Второй состав высшего руководства России (путинская бюрократия, сменившая реформаторов ельцинского времени) проявляет явную нервозность, когда историки или политики затрагивают значимые обстоятельства конституции властных институтов и массового признания законности, справедливости или поддержки социального порядка. Однако обращаясь к событиям 1917 года, трудно игнорировать общие вопросы легитимности политической системы (не только предшествующей, но и ныне действующей). Поэтому власти стараются нейтрализовать любые сомнения в своем праве господства, а тем более угрозы потенциального изменения власти или будущего страны, а значит, отодвигают или откладывают любые обсуждения и оценки качества и законности, справедливости, эффективности власти (как царской, так и советской, и подавно – путинского режима). Спущенные сверху планы и программы юбилейных мероприятий должны были обеспечить ритуальное пустословие по поводу революции, подводя дискуссии к нехитрому выводу: революции – зло и трагедия, в особенности «цветные» и импортируемые с Запада[13]. «Нам» нужна «стабильность», патриотическая консолидация вокруг власти, стойкость по отношению к чуждому влиянию, в особенности к соблазнам «демократии», «свободы», «прав человека», разговорам о честности и неподкупности власти и т. п. Акцент в пропагандистских материалах делается на травматических последствиях краха государства, а не на его причинах (что снимает вопрос об ответственности власти).

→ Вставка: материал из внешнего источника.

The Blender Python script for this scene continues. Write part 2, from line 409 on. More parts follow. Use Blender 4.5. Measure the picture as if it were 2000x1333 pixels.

Некоторые трудности такой позиции заключаются в том, что нынешний режим не может взять и совсем оборвать свои генетические связи с советской системой (поскольку источник легитимности СССР заключается именно в большевистской революции), но он всеми силами старается взять от нее лишь то, что относится к символическому капиталу супердержавы времен холодной войны. Это плохо удается, так как современная Россия, лишенная способности угрожать другим странам (в том числе ядерным оружием), немедленно предстает в качестве претенциозной, но деградирующей диктатуры, теряющей свое влияние даже в роли региональной державы. Главный компонент исторической легитимации путинизма заключается в присвоении морального капитала победы над фашистской Германией. Но, как ни стараются путинские политтехнологи, невозможно оставить себе только триумф Победы 9 мая 1945 года и не затрагивать тему человеческой цены красного террора, войны с крестьянством, массовых репрессий – всего того, что неразрывно ассоциируется со сталинским тоталитаризмом, выросшим из сомнительной легитимности октябрьского переворота. Двусмысленности, смысловые разрывы и противоречия все равно остаются.